On the 4th of July, as we proclaimed our independence and the nation waved its flag in pride and patriotism, there are many that felt left out of the narrative, and for whom this is not a moment of celebration.  There are many who do not feel free in the home of the brave, a home that is theirs too. Inspired by new visions of “Old Glory” like Nacho Becera’s Serape Flag, Gregg Deal’s “Indigenous Flags,” and Nadeem Haidary’s information-driven flags, we launched an open call to redesign the stars and stripes. We asked artists how would they imagine the American flag in a way that’s inclusive of their community, represents their story, and their ideals. These flags could be just for their community, or one that truly encompasses us all.

From Bradley Lockhart: “This redesign of the American flag is inspired by Katharine Lee Bates’ 1893 poem Pike’s Peak, which later became the popular anthem America the Beautiful. The visual elements of the flag are inspired by the imagery that Bates describes in the first stanza of the poem. The symbolism is as follows:
1. A navy blue field at the top: “beautiful for spacious skies”
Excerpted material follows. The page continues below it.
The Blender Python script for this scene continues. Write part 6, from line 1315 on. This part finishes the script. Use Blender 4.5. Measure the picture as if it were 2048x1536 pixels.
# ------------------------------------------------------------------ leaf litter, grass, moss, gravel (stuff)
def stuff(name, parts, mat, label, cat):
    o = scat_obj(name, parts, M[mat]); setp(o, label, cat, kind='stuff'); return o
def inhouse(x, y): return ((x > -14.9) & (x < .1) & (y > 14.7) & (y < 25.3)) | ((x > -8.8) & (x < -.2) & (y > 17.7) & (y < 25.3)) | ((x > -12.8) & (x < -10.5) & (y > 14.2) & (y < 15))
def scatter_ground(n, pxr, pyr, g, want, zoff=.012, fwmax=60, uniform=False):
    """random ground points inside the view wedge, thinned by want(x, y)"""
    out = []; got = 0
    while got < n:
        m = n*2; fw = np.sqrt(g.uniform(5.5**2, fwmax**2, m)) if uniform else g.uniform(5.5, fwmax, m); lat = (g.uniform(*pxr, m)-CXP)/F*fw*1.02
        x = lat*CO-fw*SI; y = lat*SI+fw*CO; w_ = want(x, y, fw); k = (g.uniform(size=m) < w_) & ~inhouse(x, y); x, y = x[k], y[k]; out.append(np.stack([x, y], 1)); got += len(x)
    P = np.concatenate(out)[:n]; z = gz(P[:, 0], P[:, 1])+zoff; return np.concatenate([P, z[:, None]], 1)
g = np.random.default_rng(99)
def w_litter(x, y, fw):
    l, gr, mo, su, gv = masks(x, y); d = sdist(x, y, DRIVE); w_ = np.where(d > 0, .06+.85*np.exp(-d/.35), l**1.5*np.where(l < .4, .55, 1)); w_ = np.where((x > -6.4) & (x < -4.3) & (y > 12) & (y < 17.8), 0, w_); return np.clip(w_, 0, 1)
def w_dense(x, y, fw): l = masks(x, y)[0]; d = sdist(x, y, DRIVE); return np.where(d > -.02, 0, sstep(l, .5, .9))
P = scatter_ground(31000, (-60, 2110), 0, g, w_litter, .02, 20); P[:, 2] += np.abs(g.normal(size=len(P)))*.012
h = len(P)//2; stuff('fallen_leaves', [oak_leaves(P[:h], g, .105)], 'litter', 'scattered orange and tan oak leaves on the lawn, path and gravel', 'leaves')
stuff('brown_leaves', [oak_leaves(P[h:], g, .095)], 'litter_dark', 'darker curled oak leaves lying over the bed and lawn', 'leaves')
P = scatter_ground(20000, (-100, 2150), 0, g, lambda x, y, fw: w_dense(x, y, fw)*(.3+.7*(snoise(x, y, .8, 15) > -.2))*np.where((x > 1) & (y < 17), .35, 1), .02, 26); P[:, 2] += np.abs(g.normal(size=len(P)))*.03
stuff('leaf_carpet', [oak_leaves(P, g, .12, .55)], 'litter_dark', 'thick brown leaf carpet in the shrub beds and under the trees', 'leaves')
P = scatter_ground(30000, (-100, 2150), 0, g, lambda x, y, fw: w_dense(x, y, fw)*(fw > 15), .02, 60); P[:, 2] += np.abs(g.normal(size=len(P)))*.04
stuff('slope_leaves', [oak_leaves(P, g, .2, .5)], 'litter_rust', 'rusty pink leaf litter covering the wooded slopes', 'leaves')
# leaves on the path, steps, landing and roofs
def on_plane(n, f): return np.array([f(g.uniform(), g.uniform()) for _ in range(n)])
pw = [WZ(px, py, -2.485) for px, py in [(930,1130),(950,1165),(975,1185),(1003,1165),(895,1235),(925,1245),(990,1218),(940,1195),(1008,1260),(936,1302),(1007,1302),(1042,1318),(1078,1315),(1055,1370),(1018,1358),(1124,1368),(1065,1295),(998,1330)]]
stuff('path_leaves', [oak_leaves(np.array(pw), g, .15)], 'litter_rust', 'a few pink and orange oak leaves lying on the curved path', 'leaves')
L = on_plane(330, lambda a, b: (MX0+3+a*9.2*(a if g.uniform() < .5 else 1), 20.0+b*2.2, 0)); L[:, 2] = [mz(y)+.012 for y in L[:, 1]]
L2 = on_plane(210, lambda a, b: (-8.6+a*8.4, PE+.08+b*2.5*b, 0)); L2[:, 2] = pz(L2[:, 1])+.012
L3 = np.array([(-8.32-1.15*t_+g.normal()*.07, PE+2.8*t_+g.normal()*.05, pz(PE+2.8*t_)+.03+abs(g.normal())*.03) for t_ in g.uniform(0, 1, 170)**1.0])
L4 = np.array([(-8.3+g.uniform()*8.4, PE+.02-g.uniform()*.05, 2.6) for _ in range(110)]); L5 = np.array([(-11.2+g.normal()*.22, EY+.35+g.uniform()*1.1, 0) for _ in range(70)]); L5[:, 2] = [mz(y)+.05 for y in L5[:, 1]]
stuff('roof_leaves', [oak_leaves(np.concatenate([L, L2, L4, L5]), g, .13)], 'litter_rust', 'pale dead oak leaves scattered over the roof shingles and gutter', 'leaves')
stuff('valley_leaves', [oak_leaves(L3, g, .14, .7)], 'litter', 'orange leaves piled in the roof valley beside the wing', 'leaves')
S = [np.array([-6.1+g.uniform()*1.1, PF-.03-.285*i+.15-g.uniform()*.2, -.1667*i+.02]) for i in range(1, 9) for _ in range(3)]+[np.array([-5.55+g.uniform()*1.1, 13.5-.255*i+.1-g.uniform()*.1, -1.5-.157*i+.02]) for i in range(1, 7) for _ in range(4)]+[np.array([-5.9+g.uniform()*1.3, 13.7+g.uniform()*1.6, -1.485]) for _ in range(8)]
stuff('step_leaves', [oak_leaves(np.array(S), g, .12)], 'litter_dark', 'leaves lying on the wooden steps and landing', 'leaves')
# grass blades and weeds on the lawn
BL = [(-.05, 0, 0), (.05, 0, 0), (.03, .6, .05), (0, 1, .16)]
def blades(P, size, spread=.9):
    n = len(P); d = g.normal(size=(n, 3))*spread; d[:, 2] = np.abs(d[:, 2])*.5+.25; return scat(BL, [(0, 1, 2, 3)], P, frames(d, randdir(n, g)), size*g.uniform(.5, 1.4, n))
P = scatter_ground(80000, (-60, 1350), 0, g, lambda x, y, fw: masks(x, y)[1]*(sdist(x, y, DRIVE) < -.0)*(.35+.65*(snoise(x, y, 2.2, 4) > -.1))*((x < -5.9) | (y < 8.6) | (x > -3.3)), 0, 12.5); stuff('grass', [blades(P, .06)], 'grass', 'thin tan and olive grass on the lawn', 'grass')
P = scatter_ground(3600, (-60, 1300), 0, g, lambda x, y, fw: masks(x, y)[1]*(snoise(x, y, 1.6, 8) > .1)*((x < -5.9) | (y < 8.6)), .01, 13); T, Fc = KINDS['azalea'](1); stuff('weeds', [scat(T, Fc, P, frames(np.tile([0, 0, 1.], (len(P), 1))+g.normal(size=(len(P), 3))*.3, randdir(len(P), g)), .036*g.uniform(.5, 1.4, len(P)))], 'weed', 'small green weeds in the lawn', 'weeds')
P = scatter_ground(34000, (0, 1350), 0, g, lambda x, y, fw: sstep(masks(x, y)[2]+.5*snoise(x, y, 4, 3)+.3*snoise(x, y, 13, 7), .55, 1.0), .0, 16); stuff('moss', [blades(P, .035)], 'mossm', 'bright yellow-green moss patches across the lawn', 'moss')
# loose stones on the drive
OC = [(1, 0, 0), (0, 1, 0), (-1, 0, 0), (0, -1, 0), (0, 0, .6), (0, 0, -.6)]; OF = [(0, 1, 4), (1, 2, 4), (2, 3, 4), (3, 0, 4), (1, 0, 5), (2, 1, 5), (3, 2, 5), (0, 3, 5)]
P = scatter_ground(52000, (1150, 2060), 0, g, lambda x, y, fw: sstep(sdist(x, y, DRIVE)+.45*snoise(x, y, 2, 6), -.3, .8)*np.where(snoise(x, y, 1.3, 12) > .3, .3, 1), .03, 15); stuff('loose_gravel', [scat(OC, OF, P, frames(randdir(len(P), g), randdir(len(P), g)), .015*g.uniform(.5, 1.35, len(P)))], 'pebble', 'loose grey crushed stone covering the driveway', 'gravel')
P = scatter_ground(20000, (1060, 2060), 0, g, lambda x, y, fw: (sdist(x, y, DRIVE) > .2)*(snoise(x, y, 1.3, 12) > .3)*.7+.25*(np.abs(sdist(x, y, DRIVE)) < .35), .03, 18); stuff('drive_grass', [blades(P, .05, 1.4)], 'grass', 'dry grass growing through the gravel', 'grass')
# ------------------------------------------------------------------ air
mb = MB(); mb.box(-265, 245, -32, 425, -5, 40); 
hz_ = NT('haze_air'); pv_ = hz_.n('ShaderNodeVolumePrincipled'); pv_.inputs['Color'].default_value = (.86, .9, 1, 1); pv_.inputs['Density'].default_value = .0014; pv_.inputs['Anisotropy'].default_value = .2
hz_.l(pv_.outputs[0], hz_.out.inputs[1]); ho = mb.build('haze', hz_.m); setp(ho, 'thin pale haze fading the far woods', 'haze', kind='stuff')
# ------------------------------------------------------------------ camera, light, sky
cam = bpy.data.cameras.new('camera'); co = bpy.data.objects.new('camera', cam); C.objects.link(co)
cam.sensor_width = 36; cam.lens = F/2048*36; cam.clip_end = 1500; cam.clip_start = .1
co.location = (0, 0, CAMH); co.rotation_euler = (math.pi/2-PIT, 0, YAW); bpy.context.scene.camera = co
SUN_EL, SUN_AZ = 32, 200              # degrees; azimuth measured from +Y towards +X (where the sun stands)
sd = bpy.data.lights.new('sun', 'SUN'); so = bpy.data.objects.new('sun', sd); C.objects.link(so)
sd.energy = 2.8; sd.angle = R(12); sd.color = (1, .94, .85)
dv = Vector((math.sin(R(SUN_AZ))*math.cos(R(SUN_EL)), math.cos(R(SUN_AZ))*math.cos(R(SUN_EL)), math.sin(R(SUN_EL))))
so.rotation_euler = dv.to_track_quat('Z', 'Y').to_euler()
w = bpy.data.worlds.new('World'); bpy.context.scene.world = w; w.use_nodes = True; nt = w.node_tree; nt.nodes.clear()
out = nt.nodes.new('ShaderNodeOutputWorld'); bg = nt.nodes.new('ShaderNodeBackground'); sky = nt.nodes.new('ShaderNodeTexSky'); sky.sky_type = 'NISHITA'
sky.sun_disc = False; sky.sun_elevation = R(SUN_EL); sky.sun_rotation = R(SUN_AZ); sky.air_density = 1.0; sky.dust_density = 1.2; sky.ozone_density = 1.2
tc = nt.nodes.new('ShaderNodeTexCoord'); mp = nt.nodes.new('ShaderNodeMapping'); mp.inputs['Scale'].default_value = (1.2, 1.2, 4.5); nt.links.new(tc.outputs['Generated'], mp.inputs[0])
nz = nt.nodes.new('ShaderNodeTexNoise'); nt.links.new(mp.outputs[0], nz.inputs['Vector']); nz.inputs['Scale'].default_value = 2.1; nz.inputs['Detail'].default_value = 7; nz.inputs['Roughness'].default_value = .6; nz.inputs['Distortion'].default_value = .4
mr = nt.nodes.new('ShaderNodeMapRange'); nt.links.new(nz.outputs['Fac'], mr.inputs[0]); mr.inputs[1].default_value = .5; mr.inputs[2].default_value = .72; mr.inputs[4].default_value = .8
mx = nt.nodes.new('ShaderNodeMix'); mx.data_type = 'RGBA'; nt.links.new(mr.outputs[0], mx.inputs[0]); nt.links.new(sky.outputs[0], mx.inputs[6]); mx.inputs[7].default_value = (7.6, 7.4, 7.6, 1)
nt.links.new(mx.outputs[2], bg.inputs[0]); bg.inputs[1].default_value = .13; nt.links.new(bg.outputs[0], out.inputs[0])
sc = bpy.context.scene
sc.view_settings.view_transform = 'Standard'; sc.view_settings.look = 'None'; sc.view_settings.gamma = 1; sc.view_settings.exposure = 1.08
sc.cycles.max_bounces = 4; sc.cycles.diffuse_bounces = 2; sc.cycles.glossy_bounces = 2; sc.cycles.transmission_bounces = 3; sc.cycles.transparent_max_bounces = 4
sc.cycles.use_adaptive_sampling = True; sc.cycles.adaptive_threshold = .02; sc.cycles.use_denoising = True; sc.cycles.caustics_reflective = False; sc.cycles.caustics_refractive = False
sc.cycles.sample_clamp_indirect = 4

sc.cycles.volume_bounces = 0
2. A golden wave at the bottom “amber waves of grain”
3. Two purple triangles for “purple mountain majesties”
4. Wavy red stripes in the center for “fruited plains”
(Bates was describing a fertile Colorado valley of apple and cherry orchards)
5. Two navy blue triangles on the left and right edge for “sea to shining sea” (the Pacific and Atlantic Oceans)
6. One additional element is the circle of 13 stars in the canton (upper left hand corner). This is to symbolize the 13th Amendment to the Constitution, which ended slavery in 1864. This circle of stars is also a reference to Betsy Ross’ iconic US flag of 1777.
I consciously left out any symbolism referencing the 50 states of the United States. I did not want this design to exclude the residents of U.S. Territories (Guam, Puerto Rico, Virgin Islands etc.).”